Science and Technology Studies allows us to rethink the position of the political subject in a mechanized, instrumentalized, yet indeterminate world. Lecture by the 2022 Holberg Prize Laureate, Sheila Jasanoff.
Science and technology are so commonly seen as drivers of progress that their role in forming the horizons of individual and collective self-understanding often passes unnoticed in political theory and practice. STS corrects this imbalance by revealing what we know and how we apply our knowledge to be thoroughly political projects. By unsettling the parameters of social order, science and technology also trouble—and perhaps expand—how we exercise political agency and enact life’s purposes.
This event is a part of the 2022 Holberg Week, which takes place from 7 to 10 June.
Sheila Jasanoff
Sheila Jasanoff is Pforzheimer Professor of Science and Technology Studies at the Harvard Kennedy School. A pioneer in her field, she has authored more than 130 articles and chapters and is author or editor of more than 15 books, including The Fifth Branch (1990), Science at the Bar (1995), Designs on Nature (2005), The Ethics of Invention (2016), and Can Science Make Sense of Life? (2019).Her work explores the role of science and technology in the law, politics, and policy of modern democracies.

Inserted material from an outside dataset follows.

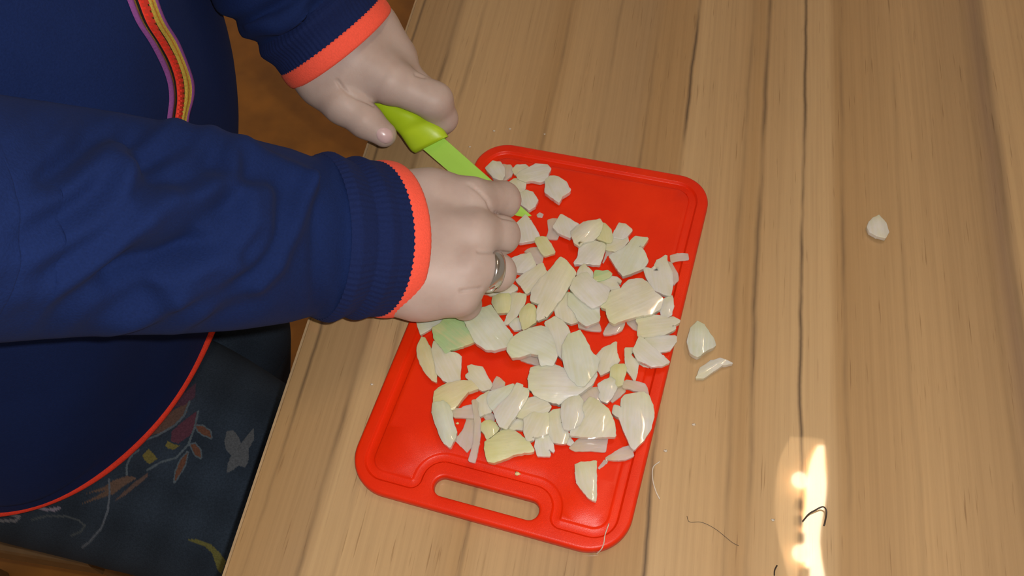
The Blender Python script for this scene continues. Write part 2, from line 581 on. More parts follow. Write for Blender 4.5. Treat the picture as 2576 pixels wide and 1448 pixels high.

Jasanoff founded and directs the STS Program at Harvard University; previously, she was founding chair of the STS Department at Cornell. She has held distinguished visiting appointments at leading universities in Europe, Asia, Australia, and the US. Jasanoff served on the AAAS Board of Directors and as President of the Society for Social Studies of Science. She is a member of the Council on Foreign Relations. Her honors include the SSRC’s Hirschman prize, the Humboldt Foundation’s Reimar-Lüst award, a Guggenheim Fellowship, an Ehrenkreuz from the Government of Austria, and foreign memberships in the British Academy and the Royal Danish Academy. She holds AB, JD, and PhD degrees from Harvard, and honorary doctorates from the Universities of Twente and Liège.